Referendum market value levies hit Minnesota homeowners particularly hard because—unlike ordinary levies—homeowners receive no preferential tax treatment relative to business properties. Because of this, typically an increase in referendum market value levies will result in a larger percentage increase in homeowner property taxes than in business property taxes. This phenomenon is more fully described in “Minnesota Property Taxes by the Numbers: 2009 Edition.”

In the last year of the Ventura administration (school fiscal year 2003, corresponding to tax payable year 2002), the statewide referendum market value levy was $336 per pupil in constant FY 2010 dollars. Seven years of steady erosion in real per capita state aid caused referendum market value levies to escalate steadily. In the current school fiscal year (FY 2010, corresponding to taxes payable in 2009), the statewide referendum market value levy was $915 per pupil.

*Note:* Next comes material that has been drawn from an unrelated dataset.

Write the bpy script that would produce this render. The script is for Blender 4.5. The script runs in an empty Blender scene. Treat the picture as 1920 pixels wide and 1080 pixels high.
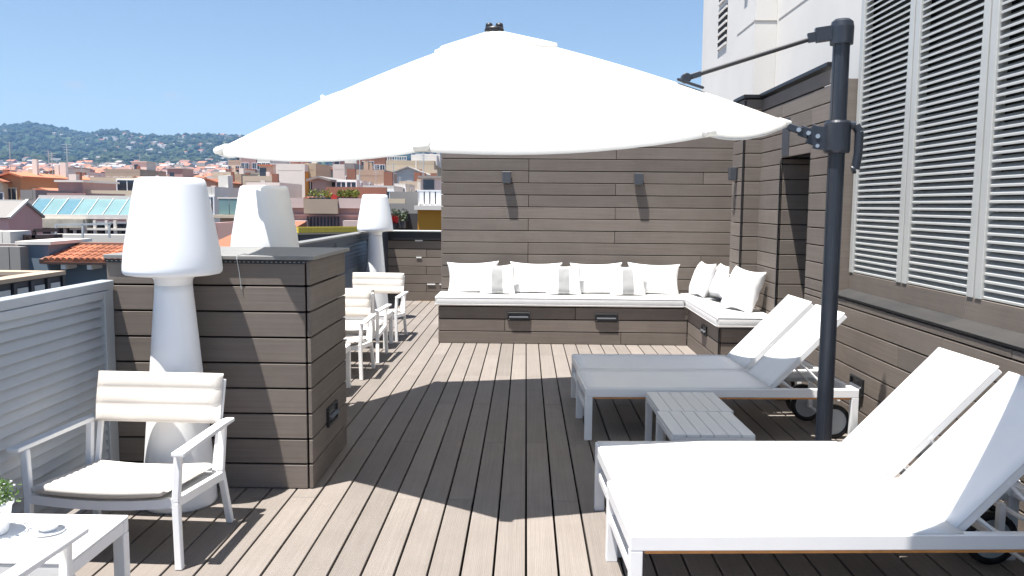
import bpy, bmesh, math, random
import numpy as np
from mathutils import Vector, Matrix, noise
from math import radians as R_, sin, cos, tan, pi, atan2, sqrt

rnd = random.Random(7)
S = bpy.context.scene
COL = S.collection

# ------------------------------------------------------------------ camera
EYE = 1.66
YAW, PITCH, ROLL = R_(0.911), R_(5.664), R_(0.487)
FPX = 1575.0
cam_d = bpy.data.cameras.new("camera")
cam_d.sensor_width = 36.0
cam_d.lens = 36.0 * FPX / 1920.0
cam_d.clip_start = 0.05
cam_d.clip_end = 20000
cam = bpy.data.objects.new("camera", cam_d)
COL.objects.link(cam)
F_ = Vector((-sin(YAW) * cos(PITCH), cos(YAW) * cos(PITCH), -sin(PITCH)))
Rv = Vector((cos(YAW), sin(YAW), 0))
Uv = Rv.cross(F_)
cr, sr = cos(ROLL), sin(ROLL)
Rr = Rv * cr + Uv * sr
Ur = Uv * cr - Rv * sr
cm = Matrix((Rr, Ur, -F_)).transposed().to_4x4()
cm.translation = (0, 0, EYE)
cam.matrix_world = cm
S.camera = cam


def at(px, py, Y):
    """the point of the place at distance Y in the direction of a picture point"""
    d = F_ * FPX + Rr * (px - 960) - Ur * (py - 540)
    return Vector((0, 0, EYE)) + d * (Y / d.y)


# ------------------------------------------------------------------ light
SUN = Vector((-0.21, -0.175, 1.0)).normalized()
EL = math.asin(SUN.z)
w = bpy.data.worlds.new("World")
S.world = w
w.use_nodes = True
nt = w.node_tree
nt.nodes.clear()
wo = nt.nodes.new("ShaderNodeOutputWorld")
bg = nt.nodes.new("ShaderNodeBackground")
sky = nt.nodes.new("ShaderNodeTexSky")
sky.sky_type = 'NISHITA'
sky.sun_disc = False
sky.sun_elevation = EL
sky.sun_rotation = atan2(SUN.x, SUN.y)
sky.altitude = 50
sky.air_density = 1.0
sky.dust_density = 0.25
sky.ozone_density = 0.8
bg.inputs['Strength'].default_value = 0.05
# two small fair-weather clouds: patches of noise round two directions
geo = nt.nodes.new("ShaderNodeTexCoord")
ns = nt.nodes.new("ShaderNodeTexNoise")
ns.inputs['Scale'].default_value = 55
ns.inputs['Detail'].default_value = 5
nt.links.new(geo.outputs['Generated'], ns.inputs['Vector'])
prev = sky.outputs[0]
for (px, py, rad, amt) in ((140, 160, 0.016, 0.75), (326, 180, 0.015, 0.55), (232, 208, 0.02, 0.35)):
    d = (at(px, py, 100) - Vector((0, 0, EYE))).normalized()
    sub = nt.nodes.new("ShaderNodeVectorMath"); sub.operation = 'SUBTRACT'
    nt.links.new(geo.outputs['Generated'], sub.inputs[0]); sub.inputs[1].default_value = d
    mul = nt.nodes.new("ShaderNodeVectorMath"); mul.operation = 'MULTIPLY'
    nt.links.new(sub.outputs[0], mul.inputs[0]); mul.inputs[1].default_value = (1, 1, 2.2)
    ln = nt.nodes.new("ShaderNodeVectorMath"); ln.operation = 'LENGTH'
    nt.links.new(mul.outputs[0], ln.inputs[0])
    mr = nt.nodes.new("ShaderNodeMapRange")
    mr.inputs['From Min'].default_value = rad; mr.inputs['From Max'].default_value = 0.0
    nt.links.new(ln.outputs['Value'], mr.inputs['Value'])
    mr2 = nt.nodes.new("ShaderNodeMapRange")
    mr2.inputs['From Min'].default_value = 0.42; mr2.inputs['From Max'].default_value = 0.7
    nt.links.new(ns.outputs['Fac'], mr2.inputs['Value'])
    mm = nt.nodes.new("ShaderNodeMath"); mm.operation = 'MULTIPLY'
    nt.links.new(mr.outputs[0], mm.inputs[0]); nt.links.new(mr2.outputs[0], mm.inputs[1])
    m3 = nt.nodes.new("ShaderNodeMath"); m3.operation = 'MULTIPLY'; m3.inputs[1].default_value = amt
    nt.links.new(mm.outputs[0], m3.inputs[0])
    mx = nt.nodes.new("ShaderNodeMix"); mx.data_type = 'RGBA'
    nt.links.new(m3.outputs[0], mx.inputs[0]); nt.links.new(prev, mx.inputs[6])
    mx.inputs[7].default_value = (5.2, 5.0, 4.9, 1)
    prev = mx.outputs[2]
nt.links.new(prev, bg.inputs['Color'])
nt.links.new(bg.outputs[0], wo.inputs[0])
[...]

The growth in school referendum levies has not translated into a net increase in public school revenue. The real per capita increase in all school property taxes—including both referendum and non-referendum levies—has not been sufficient to replace the real per capita decline in state aid. As a result, total real per capita school revenues are less today than when Governor Ventura left office.

As John Fitzgerald noted in his recent article, Pawlenty’s decision to whittle away at state funding for public schools did not result in “no new taxes.” Rather, they resulted in significant property tax increases in the form of referendum levies as school districts scramble to replace cuts in state aid.